The heaviest luggage is the one you don’t check in
We’ve all done it. Standing over an open suitcase, shoes spilling out the sides, six outfits for a 2-week trip, “just in case” shirts we know deep down we won’t wear.
But no one really talks about the other kind of luggage. The one that doesn’t fit in a suitcase. The kind that sits heavy even when your bag’s under 10kg.
Sometimes the heaviest thing you carry isn’t your bag: it’s leaving.
Sardinia, Italy
Leaving a café where you sat every morning for three days straight, ordering the same coffee, pretending it wasn’t becoming a routine. Leaving someone you met by chance and talked to like you’d known them forever. Someone who felt temporary, until suddenly they didn’t.

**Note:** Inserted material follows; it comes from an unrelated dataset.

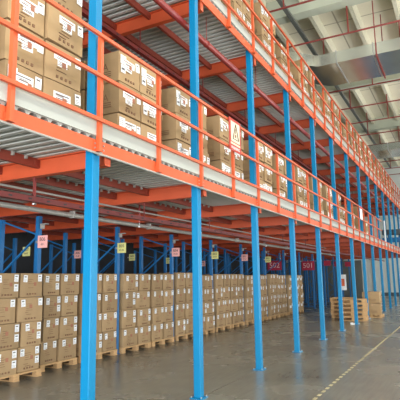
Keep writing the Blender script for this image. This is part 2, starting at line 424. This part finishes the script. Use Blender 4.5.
# dense dark frames at the far end (x 25-34)
# white notice with an orange middle
q = empty('notice_sheet', (24.6, 1.9, 1.05), 'white notice sheet with orange middle standing behind the empty pallets', 'notice')
MB().box(-.01, .01, -.42, 0, 0, .75, M['paper']).build('sheet', q)
MB().box(-.014, -.01, -.34, -.1, .2, .55, M['orange']).build('printed_panel', q)
MB().box(.012, .04, -.23, -.19, -1.05, .6, M['rack_blue']).box(-.06, .14, -.4, -.02, -1.05, -1.02, M['rack_blue']).build('stand', q)

# warning sign on the railing
q = empty('warning_sign', (7.39, -.205, 3.88), 'red and white warning sign with a triangle on the lower railing', 'sign')
MB().box(0, .50, -.004, .004, 0, .58, M['board_red']).build('board', q)
pn = MB().box(.07, .44, -.007, -.004, .17, .53, M['cream']).box(.05, .45, -.007, -.004, .115, .15, M['cream'])
pn.build('white_panel', q)
tri = MB()
for a, b in (((.135, .22), (.255, .50)), ((.255, .50), (.375, .22)), ((.375, .22), (.135, .22))):
    tri.bar((a[0], -.009, a[1]), (b[0], -.009, b[1]), .004, .022, M['sign_brown'], up=(0, 1, 0))
tri.build('warning_triangle', q)
pg = MB().box(.245, .265, -.010, -.007, .33, .42, M['sign_brown']).box(.225, .285, -.010, -.007, .26, .31, M['ink_red'])
pg.build('pictogram', q)
place('lettering', text_mesh('WARNING', .075, M['paper'], FACE_AISLE, Vector((.25, -.0055, .058))), q)
q = empty('railing_notice', (19.72, -.205, 3.92), 'small white notice with red edge on the far lower railing', 'notice')
MB().box(0, .5, -.004, .004, 0, .52, M['paper']).build('sheet', q)
MB().box(0, .5, -.007, -.004, .42, .52, M['sred']).build('red_strip', q)

# ------------------------------------------------------------------ pallets
def make_pallet(w, d, h, name='wooden_pallet'):
    t = empty(name, (0, 0, 0), '', 'pallet')
    bt, bb = .03, .022
    for i in range(5):
        y = -d / 2 + .05 + i * (d - .1) / 4
        MB().box(-w / 2, w / 2, y - .05, y + .05, h - bt, h, M['wood']).build('top_board', t)
    for i in range(3):
        x = -w / 2 + .06 + i * (w - .12) / 2
        for j in range(3):
            y = -d / 2 + .06 + j * (d - .12) / 2
            MB().box(x - .06, x + .06, y - .055, y + .055, bb, h - bt, M['wood']).build('block', t)
    if h < .15:      # loaded pallets: skids run from front to back
        for i in range(3):
            x = -w / 2 + .06 + i * (w - .12) / 2
            MB().box(x - .06, x + .06, -d / 2, d / 2, 0, bb, M['wood']).build('bottom_board', t)
    else:
      for y in (-d / 2 + .06, 0, d / 2 - .06): MB().box(-w / 2, w / 2, y - .055, y + .055, 0, bb, M['wood']).build('bottom_board', t)
    return t
PAL = {}
def pallet(loc, w, d, h, label, group, rz=0):
    key = (round(w, 2), round(d, 2), round(h, 2))
    if key not in PAL: PAL[key] = o = make_pallet(*key); o.location = loc; o['label'] = label; o.rotation_euler.z = rz
    else: o = copy_thing(PAL[key], loc, label, rz)
    o['group'] = group; return o

# ------------------------------------------------------------------ cartons
def carton_mesh(w, d, h, style, seed):
    rnd = random.Random(seed); b = MB(); nx, nz = 5, 5
    bul = .011
    def P(u, v, t):   # u,v,t in 0..1 -> slightly bulged block
        x = (u - .5) * w; y = (v - .5) * d; z = t * h
        x += (1 if u == 1 else -1 if u == 0 else 0) * bul * math.sin(math.pi * t) * math.sin(math.pi * v)
        y += (1 if v == 1 else -1 if v == 0 else 0) * bul * math.sin(math.pi * t) * math.sin(math.pi * u)
        z += (bul * .6 * math.sin(math.pi * u) * math.sin(math.pi * v)) if t == 1 else 0
        return (x, y, z)
    n = 4; idx = {}; V = []; F = []
    def vid(i, j, k):
        if (i, j, k) not in idx:
            idx[(i, j, k)] = len(V); q = list(P(i / n, j / n, k / n))
            if i in (0, n) and j in (0, n): q[0] -= math.copysign(.006, q[0]); q[1] -= math.copysign(.006, q[1])
            if k in (0, n) and (i in (0, n) or j in (0, n)):
                q[2] += .004 if k == 0 else -.004 
            V.append((q[0] + rnd.uniform(-.002, .002), q[1] + rnd.uniform(-.002, .002), q[2] + (rnd.uniform(-.002, .002) if 0 < k < n else 0)))
        return idx[(i, j, k)]
    for a in range(n):
        for c in range(n):
            for s in (0, n):
                F.append((vid(a, s, c), vid(a + 1, s, c), vid(a + 1, s, c + 1), vid(a, s, c + 1)))
                F.append((vid(s, a, c), vid(s, a + 1, c), vid(s, a + 1, c + 1), vid(s, a, c + 1)))
                F.append((vid(a, c, s), vid(a + 1, c, s), vid(a + 1, c + 1, s), vid(a, c + 1, s)))
    b.poly(V, M['card_pale'] if style == 'pale' else M['card'], F)
    yf = -d / 2 - bul - .003
    def mark(x0, x1, z0, z1, m): b.box(x0, x1, yf, yf + .012, z0, z1, m)
    # printing on the front face
    for i in range(rnd.randint(5, 7)):
        z = h * (.72 - .085 * i); x0 = -w * .2 + rnd.uniform(-.02, .02)
        if rnd.random() < .8: mark(x0, x0 + w * rnd.uniform(.12, .3), z, z + .007, M['ink'])
    if rnd.random() < .75:
        s = w * .11; xx = rnd.uniform(-.02, .08); zz = h * rnd.uniform(.5, .62)
        mark(xx - s / 2, xx + s / 2, zz - .03, zz + .035, M['ink_red'])
    for i in range(4): mark(-w * .22 + i * w * .12, -w * .22 + i * w * .12 + .028, h * .1, h * .1 + .03, M['ink'])
    # side face printing (towards -X) and the tape over top and ends
    xf = -w / 2 - bul - .002
    for i in range(3): b.box(xf, xf + .012, -d * .28, -d * .28 + d * (.3 + .1 * i), h * (.2 + .07 * i), h * (.2 + .07 * i) + .008, M['ink'])
    b.box(xf - .001, xf + .012, -.03, .03, h * .78, h - .006, M['tape'])
    b.box(-w / 2 + .01, w / 2 - .01, -.028, .028, h + .0005, h + .004, M['tape'])
    return b.mesh('carton')
def label_mesh(kind, seed):
    rnd = random.Random(seed); b = MB(); P_ = M['paper']
    if kind == 'small':
        b.box(-.045, .045, -.003, 0, -.062, .062, P_)
        b.box(-.03, .02, -.0042, -.003, .022, .04, M['ink_grey'])
        for i in range(3): b.box(-.034, rnd.uniform(.0, .034), -.0042, -.003, -.012 - .018 * i, -.008 - .018 * i, M['ink_grey'])
    elif kind == 'double':
        b.box(-.06, .06, -.003, 0, .015, .14, P_); b.box(-.05, .05, -.003, 0, -.11, .005, P_)
        for i in range(4): b.box(-.045, rnd.uniform(0, .045), -.0042, -.003, .12 - .026 * i, .126 - .026 * i, M['ink_grey'])
        b.box(-.035, .03, -.0042, -.003, -.07, -.04, M['ink_grey'])
    elif kind == 'wide':
        b.box(-.13, .13, -.003, 0, -.0, .09, P_); b.box(-.075, .075, -.003, 0, -.07, .0, P_)
        b.box(-.10, .10, -.0042, -.003, .055, .068, M['ink_red'] if rnd.random() < .5 else M['ink_grey'])
        for i in range(2): b.box(-.09, rnd.uniform(.02, .09), -.0042, -.003, .015 + .02 * i, .021 + .02 * i, M['ink_grey'])
        b.box(-.05, .05, -.0042, -.003, -.04, -.032, M['ink_grey'])
    return b.mesh('shipping_label')
LABS = {k: [label_mesh(k, s) for s in range(3)] for k in ('small', 'double', 'wide')}
MESH = {}
def cm(w, d, h, style, var):
    key = (round(w * 50) / 50, round(d * 50) / 50, round(h, 2), style, var)
    if key not in MESH: MESH[key] = carton_mesh(key[0], key[1], key[2], style, hash(key[:3]) % 1000 + var)
    return MESH[key]
CART = []   # (distance, spec)
camp = Vector((0, -BACK, EYE))
def add_carton(x, y, z, w, d, h, rz, style, label, group, where, letters=False):
    CART.append(((Vector((x, y, z)) - camp).length, len(CART), x, y, z, w, d, h, rz, style, label, group, where, letters))

H = .435
LAYER = ['bottom', 'second', 'third', 'fourth', 'fifth', 'sixth']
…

You didn’t plan it. You didn’t expect it. And yet, there it is - heavier than any souvenir you bought at the airport while waiting to board, pretending you’re not about to leave something behind.
The stuff you can’t zip up
It’s the hostel conversations at 2am, in a dirty kitchen or on a windy rooftop. It’s shared playlists made at the beach, the ones that still make you smile months later when a song comes on shuffle.
It’s borrowing someone’s charger and ending up talking for an hour. It’s walking back together because you’re staying in the same direction anyway. It’s splitting cheap wine from a plastic cup and saying, “just one more.”
It’s exchanging Instagram instead of last names. Promising “let’s meet again” without knowing if you ever actually will. It’s people who were never meant to stay for long, but somehow leave a piece of themselves with you.
And that is very special. Something you’ll carry with you.
Night train, Vietnam
But not all luggage is a problem to solve. Some of it is proof you showed up. That you talked to strangers instead of keeping your headphones on. That you stayed up later than you planned and said yes to one more drink, one more story, one more night out.
That you connected. That you came back slightly different than when you left.
So maybe the goal isn’t to travel lighter. Maybe it’s knowing that some things will come back with you, whether you planned for them or not.
And honestly? I’d rather struggle with a suitcase that won’t close than come home with one that’s empty.